Translating Evidence into Improvement
Translating Evidence into Improvement

Informing and Advancing Effective Policy

Stanford's Center for Education Policy Analysis (CEPA), an independent research center, unites an interdisciplinary array of nationally prominent scholars from across the campus to provide the depth and scale of research needed to affect education policy in meaningful ways. The core researchers are drawn from the fields of economics, law, political science, psychology, public policy, and sociology, and currently reside in the schools of Arts and Humanities, Business, Education and Law, as well as at the Hoover Institution. Their rigorous inquiry is based on the empirical realities of schools, well grounded in the needs of policy makers and education practitioners, and aimed directly at improving education for all students.

A special focus of attention of CEPA's long-term research agenda is to examine policies that promote and support highly effective teachers and school leadership, the strategic priorities of the other two centers that comprise the Initiative on Improving K-12 Education. CEPA also looks more broadly at preschool through higher education policy in order to better understand how to promote educational opportunities and students' long-run success. A core part of CEPA's mission is developing the next generation of leading education researchers and policy makers. Some of the best graduate students in the country are now engaged in education policy research and their work holds great promise for the continual improvement of education. Through CEPA these doctoral students and postdoctoral fellows will gain training in rigorous empirical methods, exposure to a broad range of disciplinary perspectives, and a deep understanding of the realities of schools and policy institutions.

Mission

Developing New Methodologies

Finding ways to scientifically measure and evaluate what makes a difference in classrooms and schools is central to CEPA's mission. The center concentrates on the development and application of rigorous empirical methods that increase the validity of research, including randomized field trials, detailed observational protocols, enhanced data systems, and improved measurement designed to capture previously unquantifiable factors such as quality of instruction and school leadership. Researchers promote the use of these quantitative tools beyond Stanford, thereby advancing the field and expanding the pool of meaningful evidence to improve education.
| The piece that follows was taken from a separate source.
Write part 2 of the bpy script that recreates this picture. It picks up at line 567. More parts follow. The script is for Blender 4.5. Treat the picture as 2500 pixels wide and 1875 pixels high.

Translating Evidence Into Improvement

To advance meaningful change, CEPA makes its work accessible to decision makers, and is working to educate stakeholders and promote public dialogue. In 2006–07, more than 30 researchers, led by Professor Susanna Loeb and a team from Stanford, conducted an unprecedented investigation into California's troubled education system at the request of Governor Schwarzenegger's nonpartisan Committee on Education Excellence. The project is a prime example of how Stanford research can have a measurable impact on the shape of K–12 reform.

Developing the Next Generation of Policy Researchers

CEPA is committed to providing unparalleled training to the next generation of educational thought leaders. Currently, doctoral students across a range of disciplines—from economics and sociology to political science, business, and law—are addressing issues relevant to improving education policy. Too often, however, these students work in isolation from each other and from faculty other than their direct advisor. Until now, no major research university has crafted a program to provide rigorous, coordinated training in education policy evaluation. CEPA is working to change this.

The center is developing a core curriculum for students across schools and departments that incorporates a solid grounding in empirical methods and in the nature of educational institutions and the challenges they face. In addition, the center provides students with rich opportunities to connect with K–12 schools, participate in seminars, and contribute to ongoing research investigations.